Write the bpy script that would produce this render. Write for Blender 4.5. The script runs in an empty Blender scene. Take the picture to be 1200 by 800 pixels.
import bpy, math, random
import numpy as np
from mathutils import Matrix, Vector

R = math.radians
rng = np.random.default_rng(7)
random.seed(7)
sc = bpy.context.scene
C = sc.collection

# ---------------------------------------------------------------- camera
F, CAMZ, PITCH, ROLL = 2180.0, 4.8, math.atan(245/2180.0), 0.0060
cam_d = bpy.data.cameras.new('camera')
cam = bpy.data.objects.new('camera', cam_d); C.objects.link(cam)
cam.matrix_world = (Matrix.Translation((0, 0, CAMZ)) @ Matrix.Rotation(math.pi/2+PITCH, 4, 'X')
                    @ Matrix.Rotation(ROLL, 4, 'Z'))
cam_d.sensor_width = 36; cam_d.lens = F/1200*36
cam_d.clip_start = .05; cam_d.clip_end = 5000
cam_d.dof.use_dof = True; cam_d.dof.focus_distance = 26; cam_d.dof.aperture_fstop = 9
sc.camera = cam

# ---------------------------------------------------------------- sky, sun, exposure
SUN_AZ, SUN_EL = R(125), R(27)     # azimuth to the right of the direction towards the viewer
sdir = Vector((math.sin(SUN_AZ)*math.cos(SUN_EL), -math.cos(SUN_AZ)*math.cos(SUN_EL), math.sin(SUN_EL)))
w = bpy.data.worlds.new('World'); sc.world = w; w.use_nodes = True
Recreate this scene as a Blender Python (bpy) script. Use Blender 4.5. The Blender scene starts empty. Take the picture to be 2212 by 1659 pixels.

--*--

- [Aim of the task]
Every record above should be copied exactly.

- [Solution to this task]
Write the bpy script that would produce this render. Write for Blender 4.5. The script runs in an empty Blender scene. Take the picture to be 1200 by 800 pixels.
import bpy, math, random
import numpy as np
from mathutils import Matrix, Vector

R = math.radians
rng = np.random.default_rng(7)
random.seed(7)
sc = bpy.context.scene
C = sc.collection

# ---------------------------------------------------------------- camera
F, CAMZ, PITCH, ROLL = 2180.0, 4.8, math.atan(245/2180.0), 0.0060
cam_d = bpy.data.cameras.new('camera')
cam = bpy.data.objects.new('camera', cam_d); C.objects.link(cam)
cam.matrix_world = (Matrix.Translation((0, 0, CAMZ)) @ Matrix.Rotation(math.pi/2+PITCH, 4, 'X')
                    @ Matrix.Rotation(ROLL, 4, 'Z'))
cam_d.sensor_width = 36; cam_d.lens = F/1200*36
cam_d.clip_start = .05; cam_d.clip_end = 5000
cam_d.dof.use_dof = True; cam_d.dof.focus_distance = 26; cam_d.dof.aperture_fstop = 9
sc.camera = cam

# ---------------------------------------------------------------- sky, sun, exposure
SUN_AZ, SUN_EL = R(125), R(27)     # azimuth to the right of the direction towards the viewer
sdir = Vector((math.sin(SUN_AZ)*math.cos(SUN_EL), -math.cos(SUN_AZ)*math.cos(SUN_EL), math.sin(SUN_EL)))
w = bpy.data.worlds.new('World'); sc.world = w; w.use_nodes = True
Recreate this scene as a Blender Python (bpy) script. Use Blender 4.5. The Blender scene starts empty. Take the picture to be 2212 by 1659 pixels.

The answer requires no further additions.